What You'll Need (If You Buy)
I've got a 10x13 space on my deck that was getting hammered by the sun. You guys commented that I needed a pergola, and you were right. So I started crunching numbers to figure out whether buying one or building one DIY made more sense.
Spoiler: the math surprised me.
- Pergola kit from Mirador
- Basic tools for assembly
- A friend to help lift
- 2-3 days of your time
What You'll Need (If You Build DIY)
- Lumber (cedar or pressure-treated)
- Fasteners, brackets, hardware
- Stain or sealant
- Concrete for footings
- Circular saw, miter saw, drill, level
- 2.5 weeks of your time
The Cost Breakdown
Buying the Mirador pergola (10x13): $2,800
That gets you an aluminum structure with:
- Louvered roof that opens and closes
- Rotating arm mechanism to operate the louvers
- Shutter walls
- A wood-grain finish (mine looks like cherry oak)
- Zero maintenance
Building the same thing DIY: $4,500
I priced out materials. Lumber alone has gotten stupid expensive. Cedar that would match this look? Not cheap. Plus you need stain, hardware, concrete — it adds up fast.
The labor? I estimated 2.5 weeks of building. That's evenings and weekends for most of a month.
So buying saved me $1,700 and about two weeks of work.
Why The DIY Route Lost This Time
I'm a DIY guy. I build stuff. But I'm also a numbers guy, and the numbers didn't work here.
The Mirador pergola is aluminum with a wood finish. It looks like wood but won't rot, warp, or need restaining every couple years. The louvered roof mechanism alone would take me days to engineer and build from scratch — and it probably wouldn't work as smoothly.
The ceiling opens for sunlight and closes for shade. Water deflects off the louvers when they're closed. The side shutters pivot. I don't think I could've built something this functional in 2.5 weeks even if the materials were free.
One Thing Worth Mentioning
Before I put this up, I asked my HOA about staining the inside of my fence. They said no. The covenants were copied from a 1990s template — our neighborhood was built in 2023. So we're living by rules from thirty years ago.

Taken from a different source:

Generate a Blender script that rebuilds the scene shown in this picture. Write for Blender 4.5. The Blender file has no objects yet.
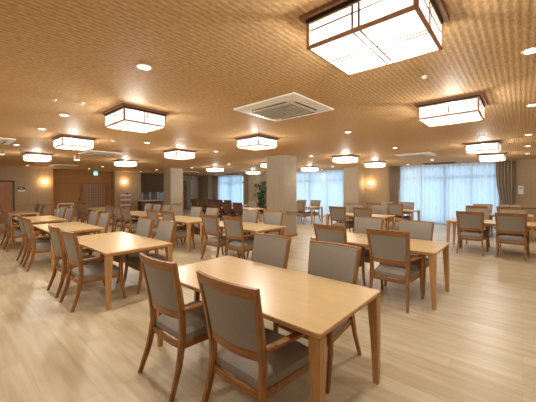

I checked with the HOA before installing the pergola. It's visible from the street, so I wanted to be safe. Got approval. If you're in an HOA, do that first.
The Install
Putting this together took me and a friend about two days. The louvers slide into tracks, the crank mechanism bolts on, the shutters attach to the posts. Nothing complicated.
We picked the windiest day of the year to assemble it — 45 mph gusts. Furniture was blowing around. Not recommended.
Once it was up, the difference was immediate. That morning sun that used to cook the deck? Gone. The space went from unusable to my favorite spot.
What I'd Do Differently
I might add the screen walls all the way around next time. Right now it's open on one side, so bugs still get in. But the shade is worth it.
Final Verdict
If you want a basic wood pergola and have the time and tools, build it. If you want something with moving louvers, a wood-like finish that won't rot, and you value your weekends, buy the kit.
The $2,800 Mirador pergola beat the $4,500 DIY version on price, time, and features. That doesn't happen often, but when it does, you take the win.